Seriously. I’m asking.

8 thoughts on “What does ADL Stand For?

  1. Is your nom-de-blog a West Wing reference? This might be straining it a bit, but Bradford could be an amalgamation of Bradley Whitford, who played Josh Lyman on West Wing. No?
    I might be too big of a nerd for my own good.

  2. If this was just a cheap way to hype your essay, it worked. I read it. Thanks. You touched all the right points and wrote splendidly.
    Unfortunately, the style of myopia you see in Foxman has been a problem since the time the Torah was given, when God said “You will be my treasured people if you follow my ways” and some folks promptly forgot the “…if you follow my ways” part.
    Neither Jewish spirituality or Jewish history gives any Jew the right to claim unassailable righteousness or ipso facto morality. Moral authority is something you earn by acting with justice, compassion, balance, and sensitivity. And it’s a hard road, and it doesn’t get easier. Canonizing the Shoah and attempting to speak in its name is just another way of taking the easy way out.
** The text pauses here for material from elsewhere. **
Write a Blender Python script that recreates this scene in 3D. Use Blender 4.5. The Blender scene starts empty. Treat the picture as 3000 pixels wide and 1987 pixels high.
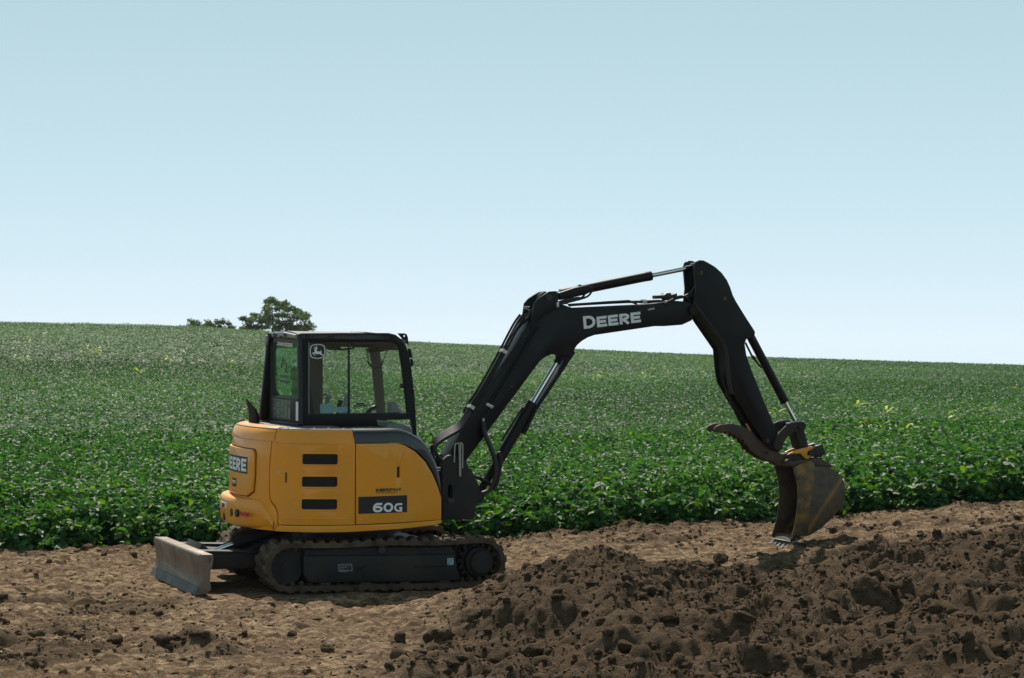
import bpy, bmesh, math, random
import numpy as np
from mathutils import Vector, Matrix
from mathutils.geometry import delaunay_2d_cdt

scene = bpy.context.scene
C = scene.collection
rad = math.radians

# ---------------------------------------------------------------- camera, sky, sun, exposure
cam_d = bpy.data.cameras.new('camera')
cam = bpy.data.objects.new('camera', cam_d); C.objects.link(cam)
cam.location = (0, 0, 2.484)
cam.rotation_euler = (rad(90) - 3.5/7000, 0, 0)
cam_d.sensor_width = 36.0; cam_d.lens = 84.0
cam_d.clip_start = 0.1; cam_d.clip_end = 8000
cam_d.dof.use_dof = True; cam_d.dof.focus_distance = 24.0; cam_d.dof.aperture_fstop = 8.0
scene.camera = cam

SUN_EL, SUN_AZ = rad(51), rad(-11)          # azimuth measured from +Y, negative = to the left
world = bpy.data.worlds.new('World'); scene.world = world; world.use_nodes = True
nt = world.node_tree
bg = nt.nodes['Background']
sky = nt.nodes.new('ShaderNodeTexSky'); sky.sky_type = 'NISHITA'; sky.sun_disc = False
sky.sun_elevation = SUN_EL; sky.sun_rotation = SUN_AZ
sky.altitude = 0; sky.air_density = 0.3; sky.dust_density = 0.0; sky.ozone_density = 1.0
wb = nt.nodes.new('ShaderNodeMix'); wb.data_type = 'RGBA'; wb.blend_type = 'MULTIPLY'; wb.inputs[0].default_value = 1.0
wb.inputs[7].default_value = (0.42, 0.12, 0.12, 1)     # thins the clear-air blue
hz = nt.nodes.new('ShaderNodeMix'); hz.data_type = 'RGBA'; hz.blend_type = 'ADD'; hz.inputs[0].default_value = 1.0
hz.inputs[7].default_value = (3.25, 5.15, 5.4, 1)       # even summer haze over the whole sky
# the haze thins smoothly from the horizon towards the zenith
tcw = nt.nodes.new('ShaderNodeTexCoord'); sxyz = nt.nodes.new('ShaderNodeSeparateXYZ'); nt.links.new(tcw.outputs['Generated'], sxyz.inputs[0])
mr = nt.nodes.new('ShaderNodeMath'); mr.operation = 'MULTIPLY'; mr.inputs[1].default_value = -1/0.55; nt.links.new(sxyz.outputs['Z'], mr.inputs[0])
mx0 = nt.nodes.new('ShaderNodeMath'); mx0.operation = 'MINIMUM'; mx0.inputs[1].default_value = 0.0; nt.links.new(mr.outputs[0], mx0.inputs[0])
mr = nt.nodes.new('ShaderNodeMath'); mr.operation = 'EXPONENT'; nt.links.new(mx0.outputs[0], mr.inputs[0])
hm = nt.nodes.new('ShaderNodeMix'); hm.data_type = 'RGBA'; hm.blend_type = 'MULTIPLY'; hm.inputs[0].default_value = 1.0
hm.inputs[7].default_value = (5.25, 8.25, 8.85, 1); nt.links.new(mr.outputs[0], hm.inputs[6]); nt.links.new(hm.outputs[2], hz.inputs[7])
nt.links.new(sky.outputs[0], wb.inputs[6]); nt.links.new(wb.outputs[2], hz.inputs[6])
nt.links.new(hz.outputs[2], bg.inputs[0]); bg.inputs[1].default_value = 0.1
sun_d = bpy.data.lights.new('sun', 'SUN'); sun_d.energy = 5.0; sun_d.angle = rad(0.53)
sun_d.color = (1.0, 0.92, 0.80)
sun = bpy.data.objects.new('sun', sun_d); C.objects.link(sun)
sun.rotation_euler = Vector((math.sin(SUN_AZ)*math.cos(SUN_EL), math.cos(SUN_AZ)*math.cos(SUN_EL), math.sin(SUN_EL))).to_track_quat('Z', 'Y').to_euler()
vs = scene.view_settings
vs.view_transform = 'Standard'; vs.look = 'None'; vs.gamma = 1.0; vs.use_curve_mapping = False
vs.exposure = 0.0
scene.cycles.max_bounces = 8; scene.cycles.transparent_max_bounces = 16

# ---------------------------------------------------------------- materials
def mat(name, col, rough=0.5, metal=0.0, spec=0.5, coat=0.0):
    m = bpy.data.materials.new(name); m.use_nodes = True
    b = m.node_tree.nodes['Principled BSDF']
    b.inputs['Base Color'].default_value = (*col, 1); b.inputs['Roughness'].default_value = rough
    b.inputs['Metallic'].default_value = metal; b.inputs['Specular IOR Level'].default_value = spec
    b.inputs['Coat Weight'].default_value = coat
    return m
def N(m, t): return m.node_tree.nodes.new(t)
def L(m, a, b): m.node_tree.links.new(a, b)
def BS(m): return m.node_tree.nodes['Principled BSDF']
def noise(m, scale, detail=4, rough=0.55, coord='Object', dist=0.0, stretch=None):
    tc = N(m, 'ShaderNodeTexCoord'); n = N(m, 'ShaderNodeTexNoise')
    n.inputs['Scale'].default_value = scale; n.inputs['Detail'].default_value = detail
    n.inputs['Roughness'].default_value = rough; n.inputs['Distortion'].default_value = dist
    src = tc.outputs[coord] if coord != 'P' else N(m, 'ShaderNodeNewGeometry').outputs['Position']
    if stretch:
        mp = N(m, 'ShaderNodeMapping'); mp.inputs['Scale'].default_value = stretch; L(m, src, mp.inputs[0]); src = mp.outputs[0]
    L(m, src, n.inputs['Vector']); return n.outputs['Fac']
def ramp(m, fac, stops):
    r = N(m, 'ShaderNodeValToRGB'); e = r.color_ramp.elements
    while len(e) > 1: e.remove(e[-1])
    for i, (p, c) in enumerate(stops):
        q = e[0] if i == 0 else e.new(p)
        q.position = p; q.color = (*c, 1) if len(c) == 3 else c
    L(m, fac, r.inputs[0]); return r.outputs[0]
def mix(m, fac, a, b, blend='MIX'):
    x = N(m, 'ShaderNodeMix'); x.data_type = 'RGBA'; x.blend_type = blend
    for v, s in ((fac, 0), (a, 6), (b, 7)):
        if hasattr(v, 'is_output'): L(m, v, x.inputs[s])
        elif s == 0: x.inputs[0].default_value = v
        else: x.inputs[s].default_value = (*v, 1)
    return x.outputs[2]
def bump(m, h, strength, dist=0.01):
    b = N(m, 'ShaderNodeBump'); b.inputs['Strength'].default_value = strength; b.inputs['Distance'].default_value = dist
    L(m, h, b.inputs['Height']); L(m, b.outputs[0], BS(m).inputs['Normal'])
def weathered(name, col, dirt, amount, rough, scale=3.0, spec=0.5, coat=0.0, metal=0.0, fine=60, bumpk=0.05, stretch=None, lo=0.42):
    """base colour with an uneven film of dust"""
    m = mat(name, col, rough, metal, spec, coat)
    f = noise(m, scale, 8, 0.65, stretch=stretch)
    k = ramp(m, f, [(lo, (0, 0, 0)), (lo+0.33, (amount,)*3)])
    g = noise(m, fine, 3)
    c = mix(m, k, mix(m, ramp(m, g, [(0.3, (0.0,)*3), (0.8, (0.12,)*3)]), col, dirt), dirt)
    L(m, c, BS(m).inputs['Base Color'])
    rr = ramp(m, f, [(0.35, (rough,)*3), (0.8, (min(1, rough+0.35),)*3)]); L(m, rr, BS(m).inputs['Roughness'])
    bump(m, g, bumpk, 0.004)
    return m

DUST = (0.23, 0.17, 0.115)
M = {}
M['yellow'] = weathered('yellow_paint', (0.94, 0.345, 0.002), (0.56, 0.31, 0.07), 0.38, 0.33, 2.2, coat=0.25, bumpk=0.02)
M['black'] = weathered('black_boom_paint', (0.004, 0.0045, 0.006), (0.022, 0.019, 0.017), 0.25, 0.36, 2.5, spec=0.30, bumpk=0.03)
M['navy'] = weathered('dark_hood_paint', (0.009, 0.012, 0.019), (0.045, 0.043, 0.04), 0.25, 0.27, 2.0, coat=0.5, spec=0.5, bumpk=0.02)
M['frame'] = weathered('undercarriage_paint', (0.010, 0.011, 0.016), (0.075, 0.053, 0.036), 0.6, 0.5, 3.0, spec=0.4)
M['rubber'] = weathered('dusty_rubber', (0.020, 0.018, 0.017), (0.15, 0.105, 0.07), 0.85, 0.8, 5.0, spec=0.25, lo=0.32)
M['lug'] = weathered('dusty_lug_rubber', (0.026, 0.021, 0.018), (0.17, 0.118, 0.078), 0.9, 0.85, 6.0, spec=0.2, lo=0.32)
M['hose'] = mat('hose_rubber', (0.012, 0.012, 0.012), 0.55)
M['plastic'] = mat('black_plastic', (0.012, 0.012, 0.014), 0.5)
M['steel'] = weathered('worn_blade_steel', (0.235, 0.19, 0.155), (0.14, 0.092, 0.06), 0.9, 0.45, 4.0, metal=0.3, fine=25, bumpk=0.12)
M['edge'] = weathered('cutting_edge_steel', (0.12, 0.12, 0.125), (0.11, 0.08, 0.06), 0.8, 0.4, 7.0, metal=0.6)
M['tooth'] = mat('polished_tooth_steel', (0.55, 0.56, 0.58), 0.25, 0.9)
M['chrome'] = mat('chrome_rod', (0.80, 0.80, 0.82), 0.12, 1.0)
M['zinc'] = mat('zinc_fitting', (0.55, 0.54, 0.50), 0.4, 0.7)
M['white'] = mat('white_decal', (0.86, 0.87, 0.88), 0.5)
M['decal_black'] = mat('black_decal', (0.012, 0.012, 0.015), 0.4)
M['decal_brown'] = mat('dark_brown_decal', (0.03, 0.015, 0.006), 0.5)
M['red'] = mat('red_reflector', (0.62, 0.02, 0.015), 0.3)
M['green_decal'] = mat('green_decal', (0.0, 0.12, 0.055), 0.5)
M['paleblue'] = mat('pale_blue_paper', (0.30, 0.47, 0.55), 0.7)
M['paper'] = mat('white_paper', (0.62, 0.66, 0.60), 0.7)
M['interior'] = weathered('cab_trim', (0.115, 0.098, 0.085), (0.2, 0.16, 0.12), 0.4, 0.7, 4.0)
M['seat'] = mat('seat_fabric', (0.02, 0.02, 0.022), 0.8)
M['roof'] = weathered('cab_roof_paint', (0.10, 0.105, 0.115), (0.3, 0.27, 0.24), 0.5, 0.42, 3.0)
M['deckmat'] = weathered('deck_plate', (0.12, 0.12, 0.125), (0.30, 0.25, 0.2), 0.6, 0.55, 5.0)
M['mesh_dark'] = mat('grille_black', (0.008, 0.008, 0.009), 0.6)
M['rust'] = weathered('rusty_dark_steel', (0.045, 0.040, 0.038), (0.17, 0.085, 0.035), 0.95, 0.5, 5.0, metal=0.3, fine=30, bumpk=0.1)
M['grey_plastic'] = mat('grey_plastic', (0.30, 0.30, 0.31), 0.5)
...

  3. While it isn’t a position I would take, I believe that Foxman’s position on the Armenian genocide was also with an eye towards the safety of the Jewish community in Turkey.
    While it is in our best natures to stand with the Armenian community and other communities that have suffered the scourge of genocide, most of us are not in Foxman’s position– where the very utterance of the word could have adverse effects on the Jews of Turkey who are very much hostages to the Turkish policy of genocide denial.
    Anyway, that’s probably the best defense one can make of Foxman’s stance.

  4. “I’ve worked with AIPAC in the past, and I’d like to think I can work with groups like these in the future.
    The problem, from my vantage point, is that they’ve lost site of their respective missions”
    I don’t understand how the ADL issue has anything to do with AIPAC’s mission which is solely focused on supporting the U.S.-Israel relationship. You can say what you want about AIPAC but there certainly is no muddying of mission.